Selim Sina, yaşadığı dağdağa bitince hayatını yazar. Bizler de okuruz. Selim, Hindistan'ın bağımsızlığını ilan ettiği saatte doğar. Hindistan'ın yaşını taşır. O saatte doğan 1001 çocuğun herbirinin olduğu gibi doğaüstü yetenekleri vardır. Yaşı ilerledikçe hayat onu çeşitli mecralara sürükleyecektir. Bunlara şahit olurken bir yandan genç Hindistan'ın tarihini (içeriden ama) öğreniriz, bir yandan Selim Sinai'nin yaşadıkları (ve hayal ettiklerine) şaşakalırız.

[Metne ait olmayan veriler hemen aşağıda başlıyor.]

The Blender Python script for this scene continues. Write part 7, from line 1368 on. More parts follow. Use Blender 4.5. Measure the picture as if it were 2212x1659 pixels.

Büyülü gerçeklik diyeceğim, diyemiyorum. Çünkü kimi bölümlerin gerçeklikle rabıtası pek az! Daha ziyade "büyülü" faktörü öne çıkıyor. Romanımızın başları bu dengeyi yakalıyor yakalamasına ama sonlara doğru geldikçe fantastik (ve hatta bombastik (toplu kastrasyonlar falan)) bir atmosfer, okura kaldığı yerde miydi? yoksa neredeydi gibi sorular sorduruyor. Uzun zamanlarda okumak ve aceleye getirmemek daha iyi olur (bu nedenle ikinci bir okumayı hakketmektedir). Zira kimi bölümlerde ("Yılanlar ve Merdivenler" misal) anlatılan olayların arkasında anlaşılmayı bekleyen hikmetler vardır.
Tek derdim: fakir Metis baskısını okudu (496 Sayfa), bir de ne göreyim Can Yayınlarının baskısı daha kalın (704 Sayfa (Metis'ten 208 sayfa daha kalın)). Bu kadar fark font farkından olamaz diye düşünüyorum, acaba içerik de mi daha zengin! Bilemiyorum ama tek derdimiz bu olsun.